Mixed pronton–electron conducting properties of Yb doped strontium cerate

Abstract

The electrical conductivity and hydrogen permeation properties of \({\hbox{Sr}\hbox{Ce}_{0.8}\hbox{Yb}_{0.2}\hbox{O}_{3-d}}\) membranes were studied as a function of temperature and \({P_{{\rm H}_{2}}}\) gradient. The bulk conductivity of \({\hbox{Sr}\hbox{Ce}_{0.8}\hbox{Yb}_{0.2}\hbox{O}_{3-d}}\) was an order of magnitude higher than the grain boundary conductivity over the temperature range 100–250 °C in feed gas of 4% H2/balance He (pH2O = 0.03 atm). The significantly lower grain boundary conductivity indicates that larger-grained materials might be more suitable for proton transport. The hydrogen flux through the membranes is proportional to thickness down to 0.7 mm. The hydrogen permeation flux increases with an increase in \({{P_{{\rm H}_{2}}}}\) gradient where the increase in hydrogen flux was explained by an increase in electron conduction as a function of temperature.
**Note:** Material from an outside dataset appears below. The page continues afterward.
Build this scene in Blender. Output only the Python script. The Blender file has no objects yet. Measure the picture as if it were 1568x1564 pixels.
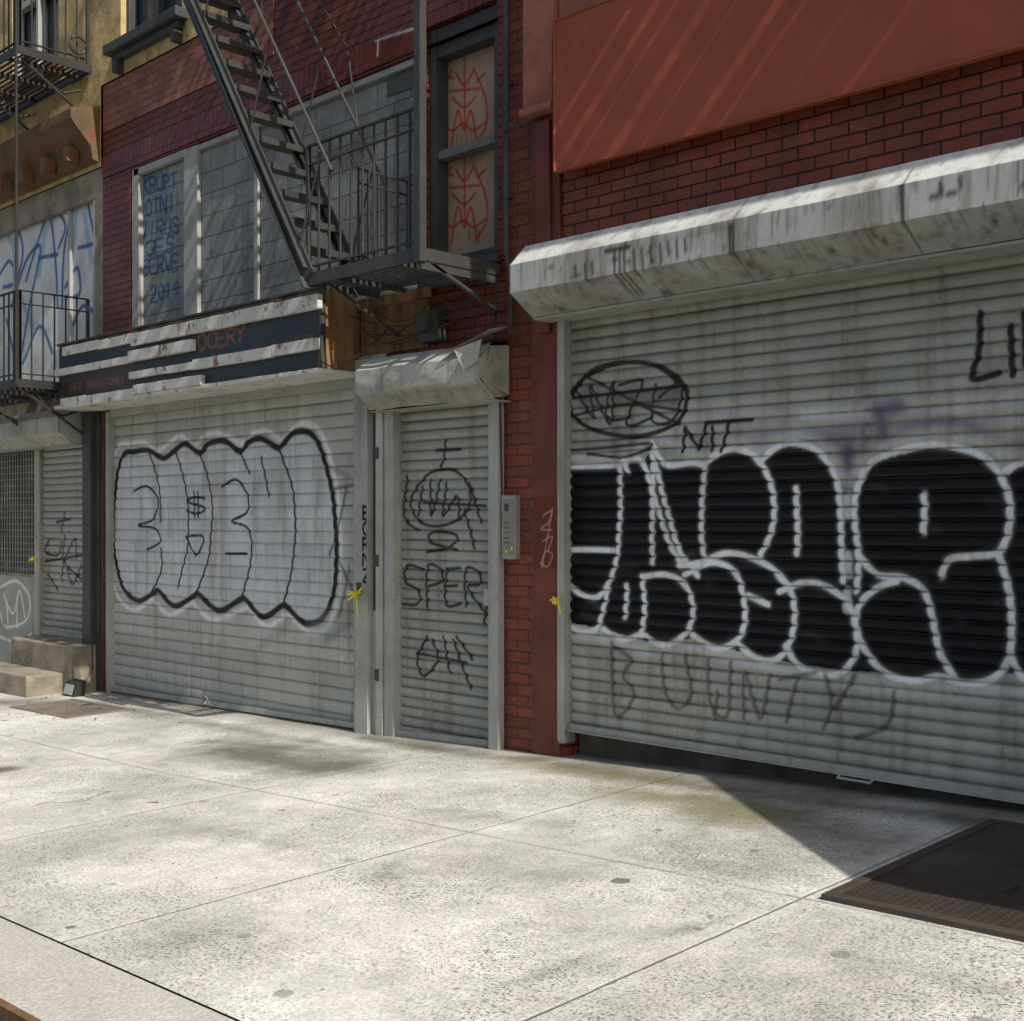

The ambipolar conductivity calculated from hydrogen permeation fluxes shows the same \({{P_{{\rm H}_{2}}}}\) and \({{P_{{\rm O}_{2}}}}\) dependence as electron concentrations. The hydrogen and oxygen potential dependence of the ambipolar conductivity (\({\log \sigma_{\rm amb} =\log P_{\rm H_2}^{1/2} }\), \({\log \sigma_{\rm amb} =\log P_{{\rm O}_{2}}^{1/4} }\)) was understood from the defect structure. From this, it was confirmed that hydrogen permeation might be limited by electron transport at wet reducing atmosphere. From the temperature dependence of the electronic conductivity, the activation energy calculated at wet reducing conditions is 0.63 eV.